### REQUIREMENT
Print word for word the first line of the listing below and every line after it, through the line with "bush behind the". Leave out the pictures and the rest.

### DATASET EXTRACT
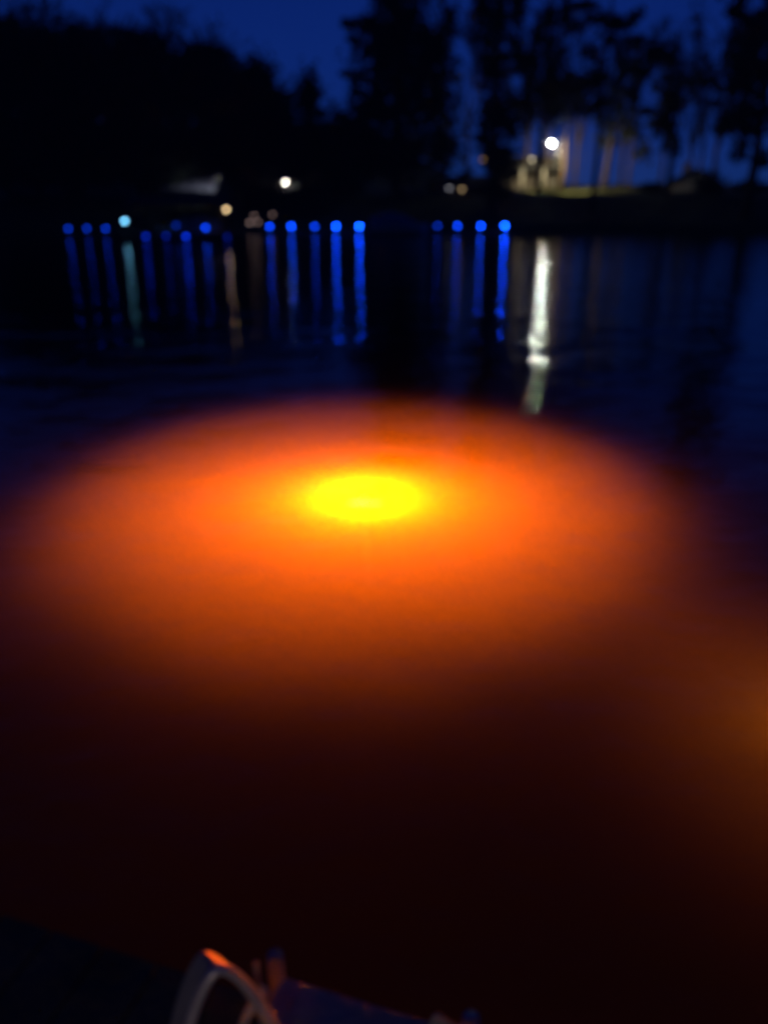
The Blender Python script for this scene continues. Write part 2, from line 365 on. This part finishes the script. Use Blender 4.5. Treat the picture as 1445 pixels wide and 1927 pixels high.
# bushes
def bush(u, v, ru, rv, Y, label, seed):
    c, r = px_blob(u, v, ru, rv, Y); base = Vector((c.x, Y, gz(c.x, Y) - .1))
    t = thing("bush", label, "bush", base, 0, "bushes on the far bank")
    b = bmesh.new()
    for k in range(5):
        a = k * 1.3; tube(b, [(0, 0, 0), (math.cos(a) * r[0] * .3, math.sin(a) * .3, (c.z - base.z) * .5), (math.cos(a) * r[0] * .5, math.sin(a) * .5, c.z - base.z)], [.05, .04, .02], 5)
    obj("stem", b, M["bark"], t)
    link("foliage", leaves([(c - base, r), (c - base + Vector((r[0] * .5, 0, -r[2] * .4)), (r[0] * .6, r[1] * .6, r[2] * .6))], .2, seed, 1.1), M["leaf"], t)
bush(930, 352, 30, 28, 75.5, "rounded dark bush left of the lit lawn", 51)
bush(1330, 348, 30, 26, 80, "dark bush in front of the pale gabled house", 52)
bush(1225, 352, 22, 10, 84, "low bush at the end of the lit lawn", 53)
bush(1410, 350, 30, 14, 79, "low dark bush at the right edge of the bank", 54)
bush(640, 350, 40, 18, 79, "dark bush on the bank right of the white house lamp", 55)
def lamp_screen(u0, u1, Y, ztop, label, seed):
    a_, b2 = at(u0, 360, Y).x, at(u1, 360, Y).x; base = Vector(((a_ + b2) / 2, Y, gz((a_ + b2) / 2, Y) - .1))
    t = thing("lamp_screen", label, "lamp_screen", base, 0)
    n = int((b2 - a_) / .9); h = ztop - base.z; rnd = random.Random(seed); B = []
    for k in range(n + 1):
        x = a_ + (b2 - a_) * k / n - base.x
        for zz in (.28, .68): B.append((Vector((x + rnd.uniform(-.1, .1), rnd.uniform(-.15, .15), h * zz)), (.62, .6, h * .32 * rnd.uniform(.92, 1.0))))
        st = bmesh.new(); tube(st, [(x, 0, 0), (x + .05, .03, h * .4), (x, 0, h * .7)], [.05, .04, .02], 5); obj("stem", st, M["bark"], t)
    link("foliage", leaves(B, .16, seed, 1.6), M["leaf"], t); return t
lamp_screen(470, 610, 74.6, 4.12, "long leafy screen added below the white wall lamp to block its reflection", 61)  # added to keep the wall lamp's reflection off the lake
bush(300, 340, 40, 22, 77, "dark bush behind the boathouse roof", 56)

# ------------------------------------------------------------------ houses
def house(name, u, v_eave, Y, wd, dp, wall, roofm, label, rise=1.6, windows=(), columns=0, rz=0, floor=None):
    p = at(u, 360, Y); gz0 = gz(p.x, Y) if floor is None else floor
    h = at(u, v_eave, Y).z - gz0
    t = thing(name, label, "house", (p.x, Y, gz0), rz)
    b = bmesh.new(); box(b, (0, 0, h / 2 - .3), (wd, dp, h + .6))
    # gable ends
    for s in (-1, 1):
        x = s * (wd / 2 - .1)
        vs = [b.verts.new((x + dx, yy, zz)) for dx in (-.1, .1) for yy, zz in ((-dp / 2 + .02, h + .002), (dp / 2 - .02, h + .002), (0, h + rise - .06))]
        b.faces.new(vs[:3]); b.faces.new(vs[3:][::-1])
        for i in range(3): j = (i + 1) % 3; b.faces.new((vs[i], vs[i + 3], vs[j + 3], vs[j]))
    wl = obj("wall", b, M[wall], t)
    b = bmesh.new(); L = math.hypot(dp / 2 + .5, rise * (dp / 2 + .5) / (dp / 2)); an = math.atan2(rise, dp / 2)
    for s in (-1, 1):
        box(b, (0, s * (dp / 4 + .25), h + rise * .5 - rise * .25 / (dp / 2) + .1), (wd + .8, L, .14), 0, -s * an)
    rf = obj("roof", b, M[roofm], t)
    b = bmesh.new(); box(b, (wd * .25, .8, h + rise + .2), (.6, .6, 1.2)); obj("chimney", b, M["darksiding"], rf)
    for wx in windows:
        b = bmesh.new()
        for q in ((0, .62), (0, -.62)): box(b, (wx, -dp / 2 - .04, h * .55 + q[1]), (1.1, .08, .09))
        for q in (-.5, .5, 0): box(b, (wx + q, -dp / 2 - .036, h * .55), (.08 if q else .04, .06, 1.2))
        f = obj("window", b, M["siding"], t)
        b = bmesh.new(); box(b, (wx, -dp / 2 - .012, h * .55), (.95, .02, 1.16)); obj("pane", b, M["glass"], f)
    b = bmesh.new(); box(b, (wd * .08, -dp / 2 - .03, 1.02), (.95, .06, 2.05)); d = obj("door", b, M["darksiding"], t)
    b = bmesh.new(); ball(b, (wd * .08 + .38, -dp / 2 - .1, 1.0), .04); obj("handle", b, M["metal"], d)
    if columns:
        b = bmesh.new(); box(b, (0, -dp / 2 - 1.3, h - .05), (wd, 2.4, .16)); obj("porch_roof", b, M[roofm], t)
        for k in range(columns):
            b = bmesh.new(); cyl(b, (-wd / 2 + .3 + k * (wd - .6) / (columns - 1), -dp / 2 - 2.3, -.2), (-wd / 2 + .3 + k * (wd - .6) / (columns - 1), -dp / 2 - 2.3, h - .14), .17, .14)
            obj("column", b, M["siding"], t, True)
    return t
house("lake_house", 985, 318, 97, 7.5, 6, "darksiding", "roof", "house with pale porch columns lit left of the pole lamp", 1.2, (-2.2, 2.2), 4)
house("lake_house", 1300, 345, 90, 4.6, 5, "siding", "roof", "small pale gabled house faint at the right of the lawn", 1.3, (-1.2, 1.2), 0, rz=R(72))
house("lake_house", 555, 338, 87, 12, 7, "darksiding", "roof", "dark house carrying the bright white wall lamp", 1.8, (-4, -2, 3, 4.6), 0)
house("garage", 858, 350, 84, 5, 4, "darksiding", "roof", "small dark shed with two dim lamps behind the centre dock", .8, (-1.2,), 0)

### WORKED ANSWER
The Blender Python script for this scene continues. Write part 2, from line 365 on. This part finishes the script. Use Blender 4.5. Treat the picture as 1445 pixels wide and 1927 pixels high.
# bushes
def bush(u, v, ru, rv, Y, label, seed):
    c, r = px_blob(u, v, ru, rv, Y); base = Vector((c.x, Y, gz(c.x, Y) - .1))
    t = thing("bush", label, "bush", base, 0, "bushes on the far bank")
    b = bmesh.new()
    for k in range(5):
        a = k * 1.3; tube(b, [(0, 0, 0), (math.cos(a) * r[0] * .3, math.sin(a) * .3, (c.z - base.z) * .5), (math.cos(a) * r[0] * .5, math.sin(a) * .5, c.z - base.z)], [.05, .04, .02], 5)
    obj("stem", b, M["bark"], t)
    link("foliage", leaves([(c - base, r), (c - base + Vector((r[0] * .5, 0, -r[2] * .4)), (r[0] * .6, r[1] * .6, r[2] * .6))], .2, seed, 1.1), M["leaf"], t)
bush(930, 352, 30, 28, 75.5, "rounded dark bush left of the lit lawn", 51)
bush(1330, 348, 30, 26, 80, "dark bush in front of the pale gabled house", 52)
bush(1225, 352, 22, 10, 84, "low bush at the end of the lit lawn", 53)
bush(1410, 350, 30, 14, 79, "low dark bush at the right edge of the bank", 54)
bush(640, 350, 40, 18, 79, "dark bush on the bank right of the white house lamp", 55)
def lamp_screen(u0, u1, Y, ztop, label, seed):
    a_, b2 = at(u0, 360, Y).x, at(u1, 360, Y).x; base = Vector(((a_ + b2) / 2, Y, gz((a_ + b2) / 2, Y) - .1))
    t = thing("lamp_screen", label, "lamp_screen", base, 0)
    n = int((b2 - a_) / .9); h = ztop - base.z; rnd = random.Random(seed); B = []
    for k in range(n + 1):
        x = a_ + (b2 - a_) * k / n - base.x
        for zz in (.28, .68): B.append((Vector((x + rnd.uniform(-.1, .1), rnd.uniform(-.15, .15), h * zz)), (.62, .6, h * .32 * rnd.uniform(.92, 1.0))))
        st = bmesh.new(); tube(st, [(x, 0, 0), (x + .05, .03, h * .4), (x, 0, h * .7)], [.05, .04, .02], 5); obj("stem", st, M["bark"], t)
    link("foliage", leaves(B, .16, seed, 1.6), M["leaf"], t); return t
lamp_screen(470, 610, 74.6, 4.12, "long leafy screen added below the white wall lamp to block its reflection", 61)  # added to keep the wall lamp's reflection off the lake
bush(300, 340, 40, 22, 77, "dark bush behind the boathouse roof", 56)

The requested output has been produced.